Бенджамин Дизраэли (1804–1881), премьер-министр Великобритании:
«Жизнь слишком коротка, чтобы растрачивать ее на пустяки!»
Юридический закон:
«Закон не занимается пустяками».
b) Дейл Карнеги, ученый:
«Пустяки лежат в основе большинства несчастных браков. Почти половина уголовных дел, разбираемых в судах, начинается с пустяков: бравада в баре, домашние пререкания, оскорбительные замечания, неуважительное слово, грубый выпад – это именно те пустяки, которые ведут к нападению и убийству».
с) Уильям Джеймс (1842–1910), американский философ и психолог:
«Согласитесь принять то, что уже есть. Примирение с тем, что уже случилось, – первый шаг к преодолению последствий всякого несчастья».
50-е годы. В филиале Малого театра – спектакль «Богдан Хмельницкий». В главной роли – знаменитый народный артист Николай Николаевич Рыбников, у которого в его семьдесят с гаком лет остались две роли: упомянутая выше и князь Тугоуховский – на основной сцене.
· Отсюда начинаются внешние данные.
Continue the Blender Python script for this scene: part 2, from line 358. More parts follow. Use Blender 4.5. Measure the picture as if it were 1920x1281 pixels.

Разговорившись за кулисами с ведущим спектакля, помощником режиссера Иваном Александровичем Толокиныц Николай Николаевич чуть не прозевал свой выход, но, спохватившись, слава Богу, вышел на сцену с пятисекундным опозданием и разволновавшийся до такой степени, что, забыв, какую роль играет, вышел в шикарном красочном костюме Хмельницкого, шаркая ногами, покашливая, сгорбившись, держа руку около уха, то есть в образе князя Тугоуховского… Помощник режиссера, увидев оплошность артиста, зашипел из-за кулис: «Коля! Коля! Хмельницкий! Хмельницкий!» Доковылявший до середины сцены Николай Николаевич, услышав шипение, мгновенно разогнулся во весь свой великолепный рост, лихо расправил пышные усы, отчеканил шаг и буквально «заржал» в полный голос. Зал оценил артистическую метаморфозу громкими аплодисментами и приписал ее оригинальному характеру Богдана Хмельницкого.